We want to promote delivery with minimal bureaucracy.  This means that once the warning lights come on for a project (because it may not be able to use all its allocated funding), every possible intervention is sought by the Grant Allocation and Advisory Committee, in collaboration with the municipality, to fix the problem

If no immediate solution can be found in that particular project, funds are reallocated so they are not wasted. This is how we deliver on 100% of our housing targets and spend our entire budget in a year.

All of this takes place amidst the high demand we face for adequate housing.

It is quite an incredible statistic that between the census of 1996 and that of 2011, the City of Cape Town's population grew by 45%, and new models of innovative delivery are urgently required.

Last year our ground-breaking province-wide Demand Study revealed that we need at least 590 000 houses to mitigate the current housing backlog, which seems to keep on growing.

Resources are limited; therefore we must do what we can within the current financial framework.

And we are innovating in spite of the many restrictions, to focus our resources on large, catalytic projects that will deliver over 105 000 housing opportunities between 2017 and 2022.  But this will still fall far short of the need.

By achieving scale, we can cross-subsidise affordable housing in each development through income from commercial tenants and market rental properties.
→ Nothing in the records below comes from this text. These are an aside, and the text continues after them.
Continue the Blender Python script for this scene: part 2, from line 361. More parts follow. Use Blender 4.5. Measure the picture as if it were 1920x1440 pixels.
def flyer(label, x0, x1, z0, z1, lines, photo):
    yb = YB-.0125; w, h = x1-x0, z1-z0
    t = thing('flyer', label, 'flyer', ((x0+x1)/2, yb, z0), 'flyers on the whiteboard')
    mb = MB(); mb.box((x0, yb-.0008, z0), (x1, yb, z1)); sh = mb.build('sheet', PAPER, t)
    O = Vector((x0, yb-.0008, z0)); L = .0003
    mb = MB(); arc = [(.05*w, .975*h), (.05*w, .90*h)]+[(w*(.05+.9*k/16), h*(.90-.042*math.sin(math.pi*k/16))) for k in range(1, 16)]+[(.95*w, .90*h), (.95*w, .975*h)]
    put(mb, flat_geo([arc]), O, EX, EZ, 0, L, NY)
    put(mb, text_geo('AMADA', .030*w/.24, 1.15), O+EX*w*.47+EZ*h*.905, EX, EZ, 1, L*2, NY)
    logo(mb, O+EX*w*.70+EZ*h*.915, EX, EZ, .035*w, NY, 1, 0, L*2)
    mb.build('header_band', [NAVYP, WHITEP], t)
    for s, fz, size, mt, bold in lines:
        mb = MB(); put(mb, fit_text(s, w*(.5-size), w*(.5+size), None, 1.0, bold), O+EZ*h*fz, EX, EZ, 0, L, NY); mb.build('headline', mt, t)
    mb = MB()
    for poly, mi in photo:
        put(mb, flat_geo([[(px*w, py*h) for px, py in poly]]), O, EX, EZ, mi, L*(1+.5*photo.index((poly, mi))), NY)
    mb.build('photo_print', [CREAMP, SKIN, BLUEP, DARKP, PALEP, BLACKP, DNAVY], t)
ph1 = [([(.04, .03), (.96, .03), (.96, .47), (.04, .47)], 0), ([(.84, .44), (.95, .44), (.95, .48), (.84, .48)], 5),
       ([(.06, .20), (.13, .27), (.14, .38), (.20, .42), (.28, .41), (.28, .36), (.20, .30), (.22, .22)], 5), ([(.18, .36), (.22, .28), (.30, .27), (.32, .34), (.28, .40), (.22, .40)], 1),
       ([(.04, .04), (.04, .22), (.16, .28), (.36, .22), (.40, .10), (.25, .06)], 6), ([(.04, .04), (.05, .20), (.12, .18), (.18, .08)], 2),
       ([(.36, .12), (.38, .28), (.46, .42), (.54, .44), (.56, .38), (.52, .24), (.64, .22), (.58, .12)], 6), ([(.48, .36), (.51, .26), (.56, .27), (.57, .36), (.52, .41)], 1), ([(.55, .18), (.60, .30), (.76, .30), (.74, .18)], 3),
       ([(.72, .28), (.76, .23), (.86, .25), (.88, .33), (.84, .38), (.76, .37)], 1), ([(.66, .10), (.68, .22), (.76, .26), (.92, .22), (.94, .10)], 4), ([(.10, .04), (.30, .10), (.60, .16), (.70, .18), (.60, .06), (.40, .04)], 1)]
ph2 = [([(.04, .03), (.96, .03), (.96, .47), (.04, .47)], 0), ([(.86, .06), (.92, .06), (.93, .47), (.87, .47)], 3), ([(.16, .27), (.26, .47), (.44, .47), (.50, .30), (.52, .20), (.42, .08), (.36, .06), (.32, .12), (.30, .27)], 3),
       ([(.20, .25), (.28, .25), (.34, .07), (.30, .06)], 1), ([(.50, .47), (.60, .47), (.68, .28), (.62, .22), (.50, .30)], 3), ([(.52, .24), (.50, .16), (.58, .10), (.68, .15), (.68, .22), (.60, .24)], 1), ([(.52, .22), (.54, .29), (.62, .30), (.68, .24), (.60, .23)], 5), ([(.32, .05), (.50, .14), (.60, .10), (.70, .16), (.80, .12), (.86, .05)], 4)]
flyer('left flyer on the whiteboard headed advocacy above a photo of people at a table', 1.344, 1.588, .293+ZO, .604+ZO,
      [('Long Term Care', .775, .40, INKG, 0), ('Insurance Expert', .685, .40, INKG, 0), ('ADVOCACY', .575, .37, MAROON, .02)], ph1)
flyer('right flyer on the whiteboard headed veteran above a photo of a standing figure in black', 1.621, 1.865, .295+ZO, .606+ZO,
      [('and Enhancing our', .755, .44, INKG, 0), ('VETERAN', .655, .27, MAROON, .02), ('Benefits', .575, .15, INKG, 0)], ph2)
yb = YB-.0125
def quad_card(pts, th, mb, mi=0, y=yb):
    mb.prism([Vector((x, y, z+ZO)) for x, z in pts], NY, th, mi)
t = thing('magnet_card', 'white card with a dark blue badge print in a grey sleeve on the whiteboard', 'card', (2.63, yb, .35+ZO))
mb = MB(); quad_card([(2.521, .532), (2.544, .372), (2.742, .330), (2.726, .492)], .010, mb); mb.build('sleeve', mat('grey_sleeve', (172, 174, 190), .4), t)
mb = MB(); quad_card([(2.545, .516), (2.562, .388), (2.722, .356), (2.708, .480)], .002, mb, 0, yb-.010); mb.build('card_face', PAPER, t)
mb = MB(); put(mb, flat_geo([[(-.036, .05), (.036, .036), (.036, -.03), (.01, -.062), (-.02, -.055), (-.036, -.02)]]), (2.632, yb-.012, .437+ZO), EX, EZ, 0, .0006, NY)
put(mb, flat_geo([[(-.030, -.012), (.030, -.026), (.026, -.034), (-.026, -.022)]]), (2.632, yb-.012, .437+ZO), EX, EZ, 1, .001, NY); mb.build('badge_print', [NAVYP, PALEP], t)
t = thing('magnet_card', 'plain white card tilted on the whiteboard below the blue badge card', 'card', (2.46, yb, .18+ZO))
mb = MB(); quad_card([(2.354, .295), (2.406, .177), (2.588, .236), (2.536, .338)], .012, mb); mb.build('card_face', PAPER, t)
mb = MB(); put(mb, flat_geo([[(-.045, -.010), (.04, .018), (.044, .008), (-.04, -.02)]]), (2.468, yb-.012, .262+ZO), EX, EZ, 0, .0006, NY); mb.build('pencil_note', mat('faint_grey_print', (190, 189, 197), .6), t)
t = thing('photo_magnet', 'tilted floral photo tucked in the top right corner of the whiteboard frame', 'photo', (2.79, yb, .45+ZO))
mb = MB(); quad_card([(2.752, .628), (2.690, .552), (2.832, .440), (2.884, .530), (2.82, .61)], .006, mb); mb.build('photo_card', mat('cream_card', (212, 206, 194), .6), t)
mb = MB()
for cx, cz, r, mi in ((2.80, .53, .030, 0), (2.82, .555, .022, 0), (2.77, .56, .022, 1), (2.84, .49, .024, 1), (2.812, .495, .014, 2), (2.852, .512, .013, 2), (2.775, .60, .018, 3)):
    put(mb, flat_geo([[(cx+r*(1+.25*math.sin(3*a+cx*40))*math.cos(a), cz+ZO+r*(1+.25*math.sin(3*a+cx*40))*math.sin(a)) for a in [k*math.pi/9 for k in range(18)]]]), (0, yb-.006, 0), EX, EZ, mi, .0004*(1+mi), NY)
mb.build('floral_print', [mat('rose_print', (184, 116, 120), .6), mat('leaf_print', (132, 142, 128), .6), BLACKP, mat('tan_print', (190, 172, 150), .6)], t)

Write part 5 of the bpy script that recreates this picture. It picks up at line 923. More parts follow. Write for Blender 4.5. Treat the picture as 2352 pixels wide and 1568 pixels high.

This is the only sustainable way forward for housing, and the only way we can cater for those in the housing "gap" - households earning R3 500 to R15 000 per month.

The Better Living Model Game Changer, the largest inner city affordable housing project in the country, is based on this innovative approach. It will deliver some 3000 residential units alone in one of Cape Town's nodal business and residential suburbs.

While much reform is needed in the housing sector, it is worth acknowledging the systems and innovations devised by capable governments to meet their Constitutional responsibilities.